Num artigo publicado em 2020, Matthew Graham e Milan Svolik estimam que, por esta razão, um eleitor centrista tem quatro vezes mais probabilidade de penalizar um candidato que tenha realizado uma acção anti-democrática do que um eleitor “extremista” ou que se identifica muito com um dos candidatos. Nos Estados Unidos, entre aqueles que têm uma preferência partidária bem definida, apenas 13% estão dispostos a votar contra um candidato do “seu” partido que tenha realizado acções anti-democráticas.

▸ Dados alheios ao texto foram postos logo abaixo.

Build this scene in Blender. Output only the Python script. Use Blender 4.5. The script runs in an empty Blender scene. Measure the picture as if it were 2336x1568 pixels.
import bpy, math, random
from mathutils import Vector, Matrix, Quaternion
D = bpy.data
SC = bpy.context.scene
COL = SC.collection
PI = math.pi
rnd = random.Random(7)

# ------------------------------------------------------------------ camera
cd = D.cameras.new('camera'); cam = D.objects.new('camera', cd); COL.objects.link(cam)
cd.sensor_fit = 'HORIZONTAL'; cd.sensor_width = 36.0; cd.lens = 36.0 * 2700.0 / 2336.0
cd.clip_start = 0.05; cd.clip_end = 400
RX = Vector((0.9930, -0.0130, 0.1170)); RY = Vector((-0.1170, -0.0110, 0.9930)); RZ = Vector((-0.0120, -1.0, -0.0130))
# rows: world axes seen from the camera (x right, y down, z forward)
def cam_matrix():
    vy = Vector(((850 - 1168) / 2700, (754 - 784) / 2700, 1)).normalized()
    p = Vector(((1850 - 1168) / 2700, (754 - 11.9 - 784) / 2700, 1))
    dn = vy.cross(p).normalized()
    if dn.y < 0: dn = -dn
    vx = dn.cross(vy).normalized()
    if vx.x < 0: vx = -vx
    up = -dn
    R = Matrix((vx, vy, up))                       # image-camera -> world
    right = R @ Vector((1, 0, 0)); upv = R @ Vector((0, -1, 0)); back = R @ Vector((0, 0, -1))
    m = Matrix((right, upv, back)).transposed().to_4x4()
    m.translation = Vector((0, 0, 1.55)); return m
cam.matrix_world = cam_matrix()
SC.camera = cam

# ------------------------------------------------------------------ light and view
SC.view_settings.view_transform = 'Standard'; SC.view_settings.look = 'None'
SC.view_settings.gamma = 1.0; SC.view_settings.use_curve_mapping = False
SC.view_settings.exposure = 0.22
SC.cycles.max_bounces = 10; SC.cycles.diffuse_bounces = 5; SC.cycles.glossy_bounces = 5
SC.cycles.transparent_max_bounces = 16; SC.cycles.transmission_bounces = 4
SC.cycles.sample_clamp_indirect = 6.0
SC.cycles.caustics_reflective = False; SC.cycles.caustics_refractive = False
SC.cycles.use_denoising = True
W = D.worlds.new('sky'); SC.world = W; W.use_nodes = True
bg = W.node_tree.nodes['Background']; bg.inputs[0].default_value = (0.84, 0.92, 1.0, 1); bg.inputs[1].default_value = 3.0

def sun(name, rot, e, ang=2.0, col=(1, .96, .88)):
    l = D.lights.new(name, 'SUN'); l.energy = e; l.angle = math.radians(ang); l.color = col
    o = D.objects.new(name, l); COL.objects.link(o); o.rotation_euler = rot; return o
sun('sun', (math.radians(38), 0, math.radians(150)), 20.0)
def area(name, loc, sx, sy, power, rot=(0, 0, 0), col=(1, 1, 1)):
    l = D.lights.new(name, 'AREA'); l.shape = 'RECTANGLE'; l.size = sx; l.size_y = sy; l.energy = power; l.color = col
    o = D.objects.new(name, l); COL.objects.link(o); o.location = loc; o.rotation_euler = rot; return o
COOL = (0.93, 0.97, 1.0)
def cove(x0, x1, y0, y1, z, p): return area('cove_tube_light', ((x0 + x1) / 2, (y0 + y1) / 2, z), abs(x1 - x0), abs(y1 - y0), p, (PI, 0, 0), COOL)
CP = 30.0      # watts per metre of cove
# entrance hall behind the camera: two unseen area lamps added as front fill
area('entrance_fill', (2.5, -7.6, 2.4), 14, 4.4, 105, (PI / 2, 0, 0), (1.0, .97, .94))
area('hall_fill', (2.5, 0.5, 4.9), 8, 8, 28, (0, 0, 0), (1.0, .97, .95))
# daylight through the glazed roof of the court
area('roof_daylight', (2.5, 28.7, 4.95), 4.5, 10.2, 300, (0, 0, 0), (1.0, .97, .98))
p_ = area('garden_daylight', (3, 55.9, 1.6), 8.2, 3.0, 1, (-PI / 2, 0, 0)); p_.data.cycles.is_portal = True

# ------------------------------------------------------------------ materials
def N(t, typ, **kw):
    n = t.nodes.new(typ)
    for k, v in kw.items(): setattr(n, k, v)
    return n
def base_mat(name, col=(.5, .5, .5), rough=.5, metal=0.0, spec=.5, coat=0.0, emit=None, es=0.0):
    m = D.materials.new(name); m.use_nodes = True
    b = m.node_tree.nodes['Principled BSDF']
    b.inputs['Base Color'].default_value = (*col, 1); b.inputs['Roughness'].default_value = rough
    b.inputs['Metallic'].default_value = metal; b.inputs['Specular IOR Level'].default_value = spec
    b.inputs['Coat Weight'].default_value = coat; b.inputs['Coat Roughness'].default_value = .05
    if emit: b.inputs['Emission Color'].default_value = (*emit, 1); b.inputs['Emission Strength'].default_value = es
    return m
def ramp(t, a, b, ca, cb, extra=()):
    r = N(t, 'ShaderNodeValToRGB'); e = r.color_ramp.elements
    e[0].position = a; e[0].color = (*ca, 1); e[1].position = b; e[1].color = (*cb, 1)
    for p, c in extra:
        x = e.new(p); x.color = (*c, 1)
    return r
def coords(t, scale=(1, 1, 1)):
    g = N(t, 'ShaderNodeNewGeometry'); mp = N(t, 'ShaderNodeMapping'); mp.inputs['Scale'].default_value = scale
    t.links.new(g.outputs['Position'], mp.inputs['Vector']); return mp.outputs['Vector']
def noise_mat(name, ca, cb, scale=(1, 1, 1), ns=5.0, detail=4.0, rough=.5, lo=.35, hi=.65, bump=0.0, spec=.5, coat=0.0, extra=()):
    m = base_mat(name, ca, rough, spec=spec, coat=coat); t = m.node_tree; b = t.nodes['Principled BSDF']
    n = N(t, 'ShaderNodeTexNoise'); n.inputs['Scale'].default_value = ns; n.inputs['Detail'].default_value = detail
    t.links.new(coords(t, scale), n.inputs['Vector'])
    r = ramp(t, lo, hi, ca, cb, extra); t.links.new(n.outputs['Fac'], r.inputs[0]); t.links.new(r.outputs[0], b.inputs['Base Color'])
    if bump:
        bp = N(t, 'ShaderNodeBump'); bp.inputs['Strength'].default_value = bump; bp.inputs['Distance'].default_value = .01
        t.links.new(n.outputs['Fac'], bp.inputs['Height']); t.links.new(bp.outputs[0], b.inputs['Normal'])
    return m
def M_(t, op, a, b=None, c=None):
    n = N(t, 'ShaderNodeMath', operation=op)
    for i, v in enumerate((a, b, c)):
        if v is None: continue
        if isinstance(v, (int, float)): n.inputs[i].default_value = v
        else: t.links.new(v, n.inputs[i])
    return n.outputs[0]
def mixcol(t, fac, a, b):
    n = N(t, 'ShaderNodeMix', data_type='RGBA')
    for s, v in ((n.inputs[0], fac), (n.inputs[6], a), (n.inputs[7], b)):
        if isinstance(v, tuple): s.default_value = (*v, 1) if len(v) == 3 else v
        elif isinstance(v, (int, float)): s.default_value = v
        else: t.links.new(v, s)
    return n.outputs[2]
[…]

Esta é uma das fragilidades da democracia. Os próprios eleitores podem não conseguir ou não querer conter acções negativas ou transgressoras dos seus representantes quando estas vêm do seu lado político, quando a polarização é demasiado elevada. Esta não é necessariamente uma “falha moral” dos eleitores”. Decorre simplesmente do facto de, em democracia, todos dispormos apenas de um voto, entre um número limitado de alternativas, para realizarmos múltiplos objectivos que consideramos positivos. Tal limitação, porém, é muito mais perigosa num contexto de polarização e coincidência de clivagens, como é o caso em Espanha. A diferença é essencial para a democracia funcionar e é a razão pela qual ela é necessária. Mas demasiada diferença pode levar à sua quebra. Esperemos que a democracia Espanhola, e o seu Estado de Direito, passem a difícil prova com a qual se deparam.